“Sometimes he fought for his native country, sometimes against it” - Jorge Luis Borges, A biography of Tadeo Isidoro Cruz
Hong Kong: 22 January 2007
Barely slept in the night. Barely – perhaps half an hour somewhere. I remember a dream with a small shark upside down in a bucket. It was still alive somehow, even though the water formed only a thin layer at the bottom of the bowl.
Since we cannot sleep we get up early, and have breakfast in the hotel. An English breakfast for the first time in days ... I can't help being satisfied.
We get out and walk around, first going to a traditional market across the road. Java Road Market, just in North Point. The top floor is a veg and fruiterers market, the bottom level is full of live (and dead) fish and stock. I see chickens in cages, eels in water-filled crates, a woman who shyly refuses a picture. I suddenly feel like a trespasser.

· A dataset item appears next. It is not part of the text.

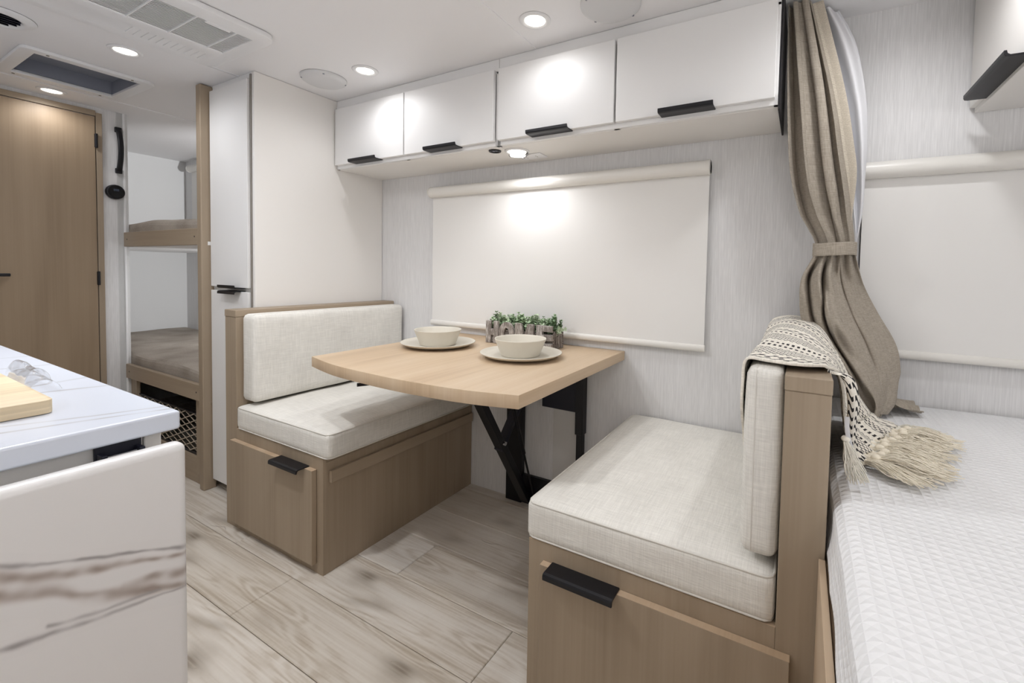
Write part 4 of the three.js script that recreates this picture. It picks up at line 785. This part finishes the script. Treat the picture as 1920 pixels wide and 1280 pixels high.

We wander further, find a stall / shop that sells cheap DVDs. I buy a few titles in Mandarin. In a corner some packaged Japanese porn. I buy one. [amused and disappointed, I later find out it is blurred and censored!].
[...]
In an abstract world that resembles London two people are making their way into a train. The man looks relaxed, confident, his tie is slightly loosened. Three fashionable and pretty girls to his right, copied from an MTV for Boss Blinded Mice. The second person ... looks like the Queen. I ask her for the way to Piccadilly or anyone with a foreign accent. She looks at me funny. “Are you thinking of a comeback darling?”, I say, “because I just asked you a simple question.” But of course I say it in broken Mandarin and it sounds fragile and complicated like those intricate square Chinese characters I cannot yet write and the coach retains its silence as I make my way to the A-Z puzzle of London, condensing my anger into an active search.
Taipei: 24 January 2007
Although I have seen few Westerners, nearly every public notice has an accompanying English description. I assume that Taiwan is readying itself for globalisation, even though the reality does not yet meet that expectation.

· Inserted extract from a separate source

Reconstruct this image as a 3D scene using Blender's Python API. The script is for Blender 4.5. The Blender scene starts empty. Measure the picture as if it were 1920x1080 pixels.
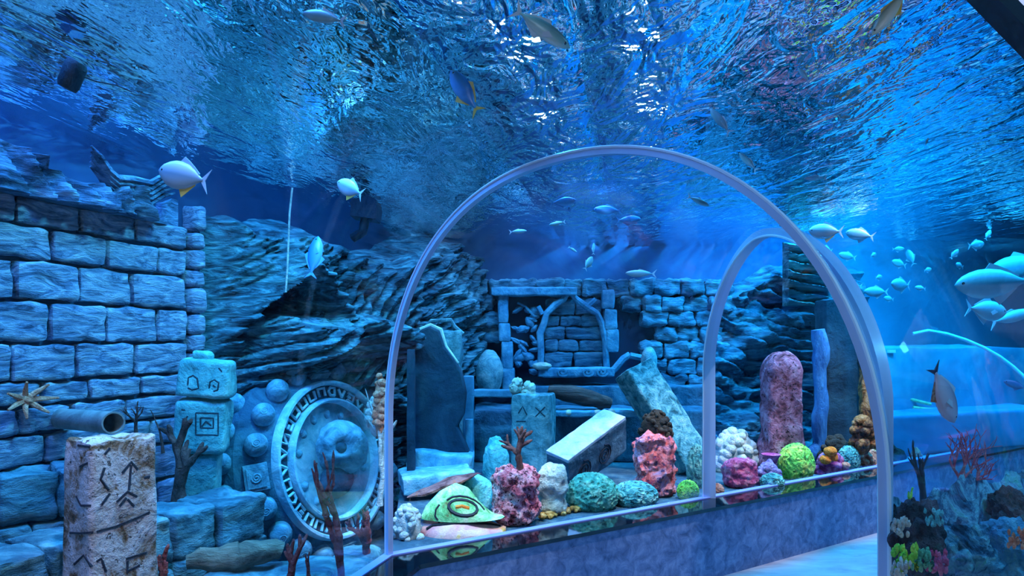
import bpy, bmesh, math, random
import numpy as np
from mathutils import Vector, Matrix, noise, Euler
PI = math.pi
S = bpy.context.scene
COL = S.collection
rnd = random.Random(7)
F = 1250.0          # focal length in pixels of the 1920 wide frame
EYE = 1.5           # camera height above the tunnel floor
BED = 0.42          # sand bed of the tank
WATER = 2.49        # water level

def P(u, v, Y):
    return Vector(((u - 960) / F * Y, Y, EYE - (v - 640) / F * Y))
def bedY(v):        # depth at which the sand bed shows at picture row v
    return (EYE - BED) * F / (v - 640)

# ------------------------------------------------------------------ mesh helpers
class MB:
    def __init__(s): s.v = []; s.f = []
    def add(s, vs, fs, M=None):
        b = len(s.v)
        s.v.extend([(M @ Vector(p)) if M is not None else Vector(p) for p in vs])
        s.f.extend([tuple(i + b for i in f) for f in fs]); return s
    def box(s, c, d, M=None, taper=1.0):
        x, y, z = d[0] / 2, d[1] / 2, d[2] / 2
        vs = [(-x, -y, -z), (x, -y, -z), (x, y, -z), (-x, y, -z), (-x * taper, -y * taper, z), (x * taper, -y * taper, z), (x * taper, y * taper, z), (-x * taper, y * taper, z)]
        T = Matrix.Translation(c)
        return s.add(vs, [(0, 3, 2, 1), (4, 5, 6, 7), (0, 1, 5, 4), (1, 2, 6, 5), (2, 3, 7, 6), (3, 0, 4, 7)], (M @ T) if M is not None else T)
    def tube(s, pts, r, seg=8, M=None, cap=True, squash=1.0):
        pts = [Vector(p) for p in pts]; n = len(pts)
        rs = r if isinstance(r, (list, tuple)) else [r] * n
        vs, fs = [], []; ref = None
        for i, p in enumerate(pts):
            t = (pts[min(i + 1, n - 1)] - pts[max(i - 1, 0)])
            t = t.normalized() if t.length > 1e-9 else Vector((0, 0, 1))
            if ref is None:
                ref = Vector((0, 0, 1)) if abs(t.z) < .9 else Vector((0, 1, 0))
            a = (ref - t * ref.dot(t)); a = a.normalized() if a.length > 1e-6 else t.orthogonal().normalized()
            ref = a; b = t.cross(a)
            for k in range(seg):
                q = 2 * PI * k / seg
                vs.append(p + (a * math.cos(q) + b * math.sin(q) * squash) * rs[i])
        for i in range(n - 1):
            for k in range(seg):
                k2 = (k + 1) % seg
                fs.append((i * seg + k, i * seg + k2, (i + 1) * seg + k2, (i + 1) * seg + k))
        if cap:
            fs.append(tuple(range(seg))[::-1]); fs.append(tuple((n - 1) * seg + k for k in range(seg)))
        return s.add(vs, fs, M)
    def lathe(s, prof, seg=24, M=None):
        vs = []; fs = []; n = len(prof)
        for (r, z) in prof:
            for k in range(seg):
                a = 2 * PI * k / seg; vs.append((r * math.cos(a), r * math.sin(a), z))
        for i in range(n - 1):
            for k in range(seg):
                k2 = (k + 1) % seg
                fs.append((i * seg + k, i * seg + k2, (i + 1) * seg + k2, (i + 1) * seg + k))
        fs.append(tuple(range(seg))[::-1]); fs.append(tuple((n - 1) * seg + k for k in range(seg)))
        return s.add(vs, fs, M)
    def prism(s, outline, y0, y1, M=None):      # outline in local x, z ; extruded along y
        n = len(outline)
        vs = [(x, y0, z) for x, z in outline] + [(x, y1, z) for x, z in outline]
        fs = [tuple(range(n)), tuple(range(2 * n - 1, n - 1, -1))]
        fs += [(i, i + n, (i + 1) % n + n, (i + 1) % n) for i in range(n)]
        return s.add(vs, fs, M)
    def grid(s, fn, nu, nv, M=None, flip=False):
        vs = [fn(i / (nu - 1), j / (nv - 1)) for j in range(nv) for i in range(nu)]
        fs = []
        for j in range(nv - 1):
            for i in range(nu - 1):
                q = (j * nu + i, j * nu + i + 1, (j + 1) * nu + i + 1, (j + 1) * nu + i)
                fs.append(q[::-1] if flip else q)
        return s.add(vs, fs, M)
    def blob(s, r, sub=4, amp=.15, freq=2.0, seed=0, M=None, ridge=False, fn=None):
        bm = bmesh.new(); bmesh.ops.create_icosphere(bm, subdivisions=sub, radius=1.0)
        off = Vector((seed * 7.13, seed * 3.7, seed * 1.9)); vs = []
        for v in bm.verts:
            d = v.co.normalized(); q = d * freq + off
            k = noise.fractal(q, 1.0, 2.0, 5) if not ridge else (noise.ridged_multi_fractal(q, 1.0, 2.0, 5, .9, 2.0) - 1.0)
            m = 1 + amp * k
            if fn: m *= fn(d)
            vs.append((d.x * r[0] * m, d.y * r[1] * m, d.z * r[2] * m))
        fs = [tuple(x.index for x in f.verts) for f in bm.faces]; bm.free()
        return s.add(vs, fs, M)
    def stone(s, d, seed=0, amp=.02, freq=3.0, rnd_=.15, seg=10, M=None, fn=None):
        """a rough hewn block of size d standing on z = 0"""
        bm = bmesh.new(); bmesh.ops.create_cube(bm, size=1.0)
        bmesh.ops.subdivide_edges(bm, edges=bm.edges[:], cuts=seg, use_grid_fill=True)
        off = Vector((seed * 5.31, seed * 2.17, seed * 8.9)); vs = []; md = min(d)
        for v in bm.verts:
            c = v.co * 2
            p = Vector((c.x * d[0] / 2, c.y * d[1] / 2, c.z * d[2] / 2))
            core = Vector((max(-1, min(1, c.x)) * (d[0] / 2 - rnd_ * md), max(-1, min(1, c.y)) * (d[1] / 2 - rnd_ * md), max(-1, min(1, c.z)) * (d[2] / 2 - rnd_ * md)))
            core = Vector([max(-(d[i] / 2 - rnd_ * md), min(d[i] / 2 - rnd_ * md, p[i])) for i in range(3)])
            e = p - core
            if e.length > 1e-6: p = core + e.normalized() * min(e.length, rnd_ * md)
            nrm = e.normalized() if e.length > 1e-6 else p.normalized()
            p = p + nrm * amp * noise.fractal(p * freq + off, 1.0, 2.0, 5)
            if fn: p = fn(p)
            vs.append((p.x, p.y, p.z + d[2] / 2))
        fs = [tuple(x.index for x in f.verts) for f in bm.faces]; bm.free()
        return s.add(vs, fs, M)

def T(*a): return Matrix.Translation(a[0] if len(a) == 1 else a)
def R(deg, ax): return Matrix.Rotation(math.radians(deg), 4, ax)
def SC(x, y, z): return Matrix.Diagonal((x, y, z, 1))
def frame(x, y, z, o):   # matrix from axes
    M = Matrix.Identity(4)
    for i, a in enumerate((x, y, z)):
        for k in range(3): M[k][i] = a[k]
    for k in range(3): M[k][3] = o[k]
    return M

def mesh(name, mb, mat, smooth=True, angle=40):
    me = bpy.data.meshes.new(name); me.from_pydata([tuple(p) for p in mb.v], [], mb.f); me.update()
    bm = bmesh.new(); bm.from_mesh(me); bmesh.ops.recalc_face_normals(bm, faces=bm.faces[:]) if smooth != 'raw' else None
    bm.to_mesh(me); bm.free()
    for m in (mat if isinstance(mat, (list, tuple)) else [mat]): me.materials.append(m)
    if smooth:
        for p in me.polygons: p.use_smooth = True
        try: me.set_sharp_from_angle(angle=math.radians(angle))
        except Exception: pass
    return me
def obj(name, mb, mat, parent=None, M=None, label=None, cat=None, group=None, kind=None, smooth=True, angle=40):
    o = bpy.data.objects.new(name, mesh(name, mb, mat, smooth, angle)); COL.objects.link(o)
    if M is not None: o.matrix_world = M
    if parent is not None: o.parent = parent
    return tag(o, label, cat, group, kind)
def tag(o, label=None, cat=None, group=None, kind=None):
    for k, v in (('label', label), ('category', cat), ('group', group), ('kind', kind)):
        if v: o[k] = v
    return o
def thing(name, label, cat, M=None, group=None):
    o = bpy.data.objects.new(name, None); COL.objects.link(o); o.empty_display_size = .1
    if M is not None: o.matrix_world = M
    return tag(o, label, cat, group)
def copy_thing(o, M, label=None, group=None):
    c = o.copy(); COL.objects.link(c); c.matrix_world = M
    if label: c['label'] = label
    if group: c['group'] = group
    for ch in list(o.children):
        d = ch.copy(); COL.objects.link(d); d.parent = c
        for g in list(ch.children):
            e = g.copy(); COL.objects.link(e); e.parent = d
    return c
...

So far, people in service places understand me. For instance I am having a light lunch in Ikari Coffee (a Taiwanese designed cafe with a uniquely metropolitan and rather Western feel – a second generation Starbucks) – very good coffee and a great snack – and the girl at the counter spoke in English to me. We didn't exchange anything sophisticated, but she had no problems with the simple phrases I threw at her:
“Can I have this one?”
“I come downstairs?”
And she answered appropriately to the point:
“Latte?”
“When the light goes on ...”
“Yes.”
A lot to compare between Hong Kong and Taipei:
^ HK is slightly denser
^ HK is chunky, Taipei is more evenly spread
^ Shop banners are horizontal in HK, vertical in Taipei
^ Taipei is slightly cleaner, and there is less obvious poverty
^ Taipei people seem generally educated to well-educated, HK is more varied
^ In general HK shows more extremes
[...]
I look at photographs and think “perhaps the memories of times lived intensely are more real than the life I lead in the present”. Familiar faces stare at me, faces I am already getting to know better in two dimensions than I ever did in real life. I look endlessly at the images of places I may never see again.
A craving for coffee stimulates my brain and I take a train and enter the city randomly.
Taipei: January 2007
I learn how to point at things and say: “this one” “that one”

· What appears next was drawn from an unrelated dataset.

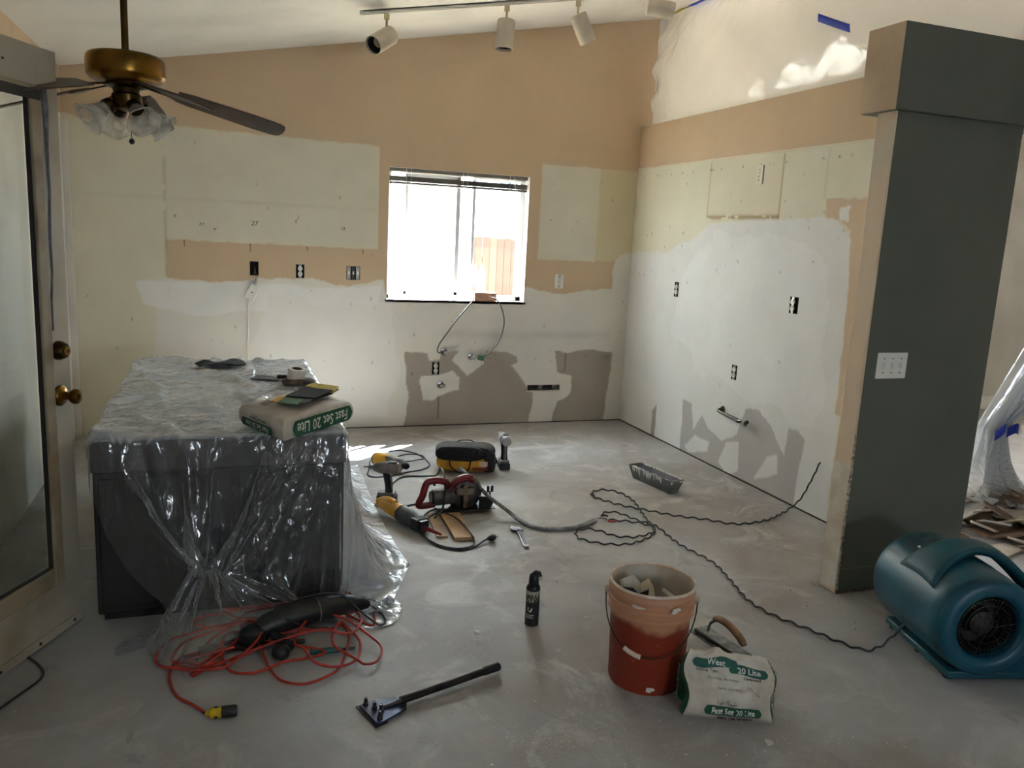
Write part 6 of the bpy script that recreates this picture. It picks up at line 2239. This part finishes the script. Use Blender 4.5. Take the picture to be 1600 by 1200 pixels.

I amuse my audiences with correctly pronounced renditions of “zhege” “nage” and “wo xiang yao mai kafei”
Somewhere on the main road I manage an entirely non-English conversation with a local.
“bu hao yi se, qingwen, Gugong, yao ze ma qu?” and I get the corresponding descriptive reply. He speaks no English whatsoever. While he responds he must be noticing my puzzled expression because he points to the traffic lights, raising three fingers: three traffic lights on, turn to the left! I feel a rising sense of achievement. Am I gradually passing through the linguistic and cultural looking-glass?
But somehow I never reach my destination: other conversations, other delays, not the fault of the directions given to me. Maybe travelling is also a circle.
[...]
Lost in the labyrinth I find my first beacon: Caffe Nero in Piccadilly - the window to all worlds. I survey my surroundings, in the meantime absorbed by the gravity of this phrase. “But not every world sees every other world”, I ponder philosophically as I observe a group of antipodeans loudly proclaiming their identity without even the slightest hint of irony or invitation.
My companion complains about the service. Then about the coffee. I move my pen and attempt to write a haiku. It's too long. Then it becomes something else altogether as I realise I'd rather
plunge my penis 17 times into
my companion than become so
culturally neutered on the page.
I touch my companion's thigh, and the lush vanilla skin on her hip, and she lets me.